L'Ère du peuple, de Jean-Luc Mélenchon (2017)
Cet essai a déjà été publié en 2014, 2016 et j'en ai lu la version augmentée parue en 2017. On y trouve le texte remanié, des annexes et des textes inédits ("L'intelligence du nombre", "L'anthropocène comme moment politique", "Le peuple et son conflit", "Le peuple et son mouvement").
Si vous "suivez" Mélenchon depuis longtemps, vous êtes familier avec plusieurs de ses thèmes, avec sa critique politique d'une croissance perpétuelle vouée d'avance et d'ores et déjà à l'échec, des décisions à courte vue et à petite échelle, les "mesurettes", etc. Mais l'intérêt de ce livre et qu'il peut développer posément ses raisonnements et avoir le temps ou l'opportunité de les étayer, chose qu'on ne peut pas toujours entendre lors de ses interventions audio-visuelles (radio, TV, meetings...) malgré son souci constant de pédagogie, qui, de l'avis même de ses détracteurs, est sa caractéristique.
Et, plus que jamais, la largeur de sa vision, et sa profondeur, sont frappantes : c'est un homme qui "pense global" et non pas franco-français ou sous le prisme réducteur des échanges économiques et financiers, où les gens ne seraient qu'une variable d'ajustement. Il est mondialisé, comme son époque, et pas seulement "internationaliste", comme sa famille politique d'origine. Mais c'est d'une autre mondialisation, qui tente de créer une symbiose heureuse, dépasser une lutte des classes ou l'utopie de l'osmose, et sauver l'éco-système, empreinte de conscience et d'empathie, qu'il se fait le chantre.

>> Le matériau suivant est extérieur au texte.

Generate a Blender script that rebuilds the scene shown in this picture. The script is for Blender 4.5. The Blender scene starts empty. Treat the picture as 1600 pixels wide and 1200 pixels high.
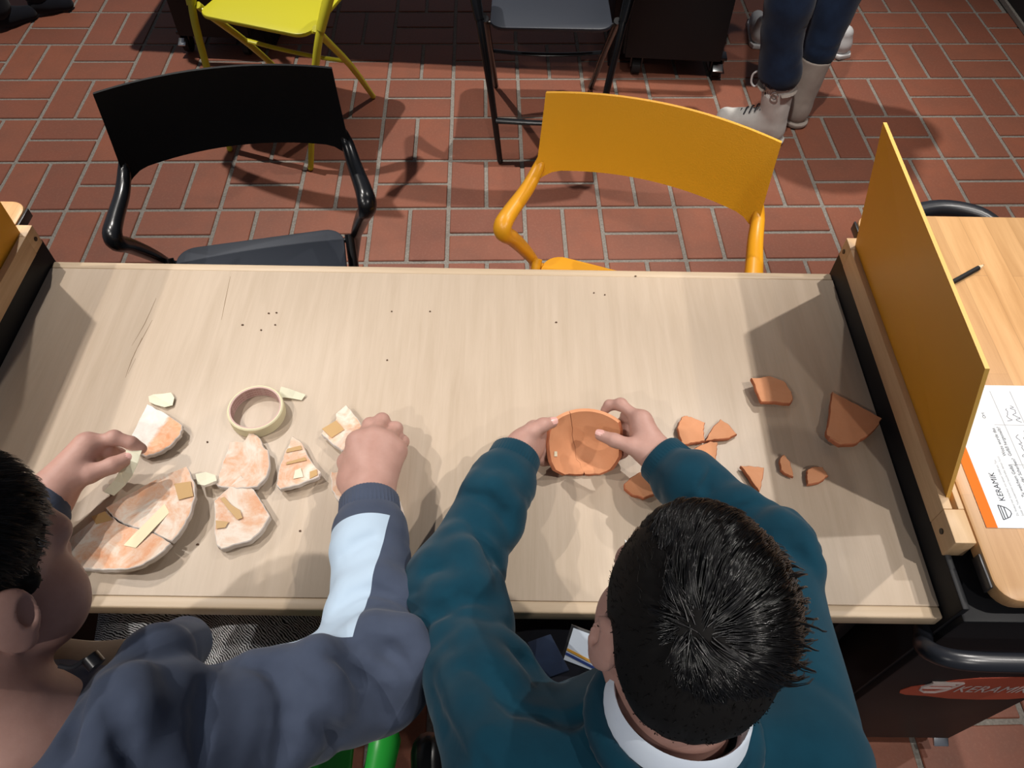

Ce terme pourrait faire penser à de la belle parole, de la poésie, mais nous comprenons qu'en réalité, c'est de quantité de paramètres qui pourraient, si on les ignorait, se mettre en travers de notre route, qu'il tient compte. C'est un stoïcien, Jean-Luc Mélenchon, pas un feel-good coach. Le facteur humain mondialisé, l'écosystème, ne sont pas pris en compte par pure sensiblerie, philanthropie de principe ou pour décorer, mais parce qu'ils sont le terrain qui peut faire fleurir la politique qu'on y plante, ou la renverser sous peu. Il y développe la théorie du nombre, que j'ignorais, d'une façon très intéressante, avec un texte supplémentaire en fin de volume.
Citations :
- Cette caste toute-puissante née de la globalisation financière qui gouverne tout, c'est l'oligarchie. Au sens étymologique du terme : le pouvoir de quelques-uns. Compte tenu de la nature instable de la matrice dont elle dépend, cette caste ne peut faire autrement que d'élargir sans cesse le territoire de sa domination. Elle ne peut accepter aucune règle extérieure à sa propre logique d'accumulation. Donc ni loi, ni règlement qui entraveraient la circulation financière endiablée dans la bulle. Naguère, quand on pointait cette tendance à se soustraire à tout contrôle, on passait pour un exagéré. Là encore, tout s'est accéléré jusqu'au point où le système s'est rendu caricatural. Avec l'invention des "tribunaux d'arbitrage" on a vu comment l'oligarchie prétend ne plus dépendre qu'aucune loi.
- En effet, en situant le peuple comme acteur de l'histoire et plutôt qu'une classe en particulier, je sais que je m'écarte d'un schéma très profondément ancré dans ma famille intellectuelle d'origine.
- L'égalité est une revendication étroitement corrélée à la conservation de l'écosystème. D'abord, parce qu'elle refuse les conséquences de la propriété privée des biens communs naturels, le droit d'user et d'abuser qu'elle implique, alors qu'ils sont essentiels à la reproduction de la vie de chaque individu.